-- begin --

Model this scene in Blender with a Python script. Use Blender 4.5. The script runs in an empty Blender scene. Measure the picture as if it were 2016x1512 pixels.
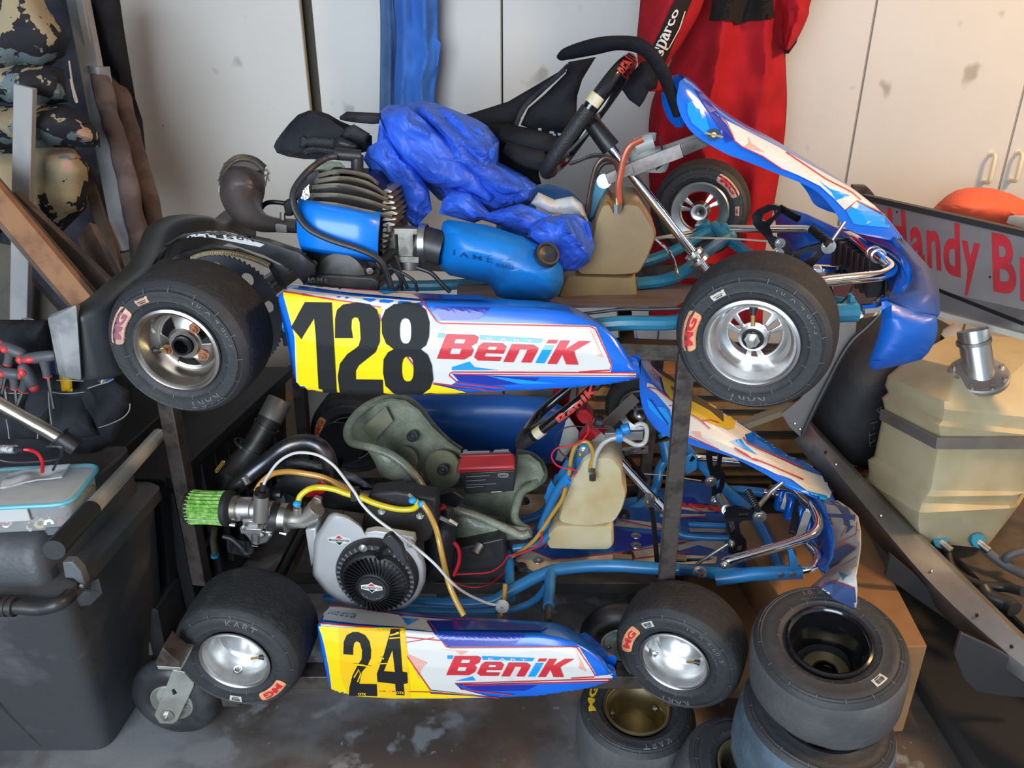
import bpy, bmesh, math, random
from math import sin, cos, pi, radians as R
from mathutils import Vector as V, Matrix, noise
from mathutils.geometry import tessellate_polygon
from mathutils.bvhtree import BVHTree
random.seed(7)
SC = bpy.context.scene; COL = SC.collection
# ---------- camera, light, exposure ----------
PITCH = R(24); CT, ST = cos(PITCH), sin(PITCH); F = 1512.0; CAM = V((0, 0, 1.48))
cd = bpy.data.cameras.new('camera'); cam = bpy.data.objects.new('camera', cd); COL.objects.link(cam)
cam.location = CAM; cam.rotation_euler = (R(90) - PITCH, 0, 0); cd.sensor_width = 36; cd.lens = 36 * F / 2016; cd.clip_start = .02
SC.camera = cam
w = bpy.data.worlds.new('sky'); SC.world = w; w.use_nodes = True
w.node_tree.nodes['Background'].inputs[0].default_value = (.62, .78, 1, 1); w.node_tree.nodes['Background'].inputs[1].default_value = .8
def area(name, loc, target, sx, sy, power, col):
    l = bpy.data.lights.new(name, 'AREA'); l.shape = 'RECTANGLE'; l.size = sx; l.size_y = sy; l.energy = power; l.color = col
    o = bpy.data.objects.new(name, l); COL.objects.link(o); o.location = loc
    o.rotation_euler = (V(target) - V(loc)).to_track_quat('-Z', 'Y').to_euler(); return o
area('daylight_through_garage_door', (-1.35, -2.3, 1.75), (-.25, 1.6, .8), 2.9, 2.1, 235, (.80, .90, 1))
area('warm_ceiling_lamp', (2.5, 1.0, 2.75), (1.7, 1.8, .8), .5, .5, 82, (1, .60, .26))
SC.view_settings.view_transform = 'Standard'; SC.view_settings.look = 'None'; SC.view_settings.gamma = 1
SC.view_settings.use_curve_mapping = False; SC.view_settings.exposure = -0.12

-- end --

Given request >> Quote the material exactly. Pictures stay out.

The answer >>
Model this scene in Blender with a Python script. Use Blender 4.5. The script runs in an empty Blender scene. Measure the picture as if it were 2016x1512 pixels.
import bpy, bmesh, math, random
from math import sin, cos, pi, radians as R
from mathutils import Vector as V, Matrix, noise
from mathutils.geometry import tessellate_polygon
from mathutils.bvhtree import BVHTree
random.seed(7)
SC = bpy.context.scene; COL = SC.collection
# ---------- camera, light, exposure ----------
PITCH = R(24); CT, ST = cos(PITCH), sin(PITCH); F = 1512.0; CAM = V((0, 0, 1.48))
cd = bpy.data.cameras.new('camera'); cam = bpy.data.objects.new('camera', cd); COL.objects.link(cam)
cam.location = CAM; cam.rotation_euler = (R(90) - PITCH, 0, 0); cd.sensor_width = 36; cd.lens = 36 * F / 2016; cd.clip_start = .02
SC.camera = cam
w = bpy.data.worlds.new('sky'); SC.world = w; w.use_nodes = True
w.node_tree.nodes['Background'].inputs[0].default_value = (.62, .78, 1, 1); w.node_tree.nodes['Background'].inputs[1].default_value = .8
def area(name, loc, target, sx, sy, power, col):
    l = bpy.data.lights.new(name, 'AREA'); l.shape = 'RECTANGLE'; l.size = sx; l.size_y = sy; l.energy = power; l.color = col
    o = bpy.data.objects.new(name, l); COL.objects.link(o); o.location = loc
    o.rotation_euler = (V(target) - V(loc)).to_track_quat('-Z', 'Y').to_euler(); return o
area('daylight_through_garage_door', (-1.35, -2.3, 1.75), (-.25, 1.6, .8), 2.9, 2.1, 235, (.80, .90, 1))
area('warm_ceiling_lamp', (2.5, 1.0, 2.75), (1.7, 1.8, .8), .5, .5, 82, (1, .60, .26))
SC.view_settings.view_transform = 'Standard'; SC.view_settings.look = 'None'; SC.view_settings.gamma = 1
SC.view_settings.use_curve_mapping = False; SC.view_settings.exposure = -0.12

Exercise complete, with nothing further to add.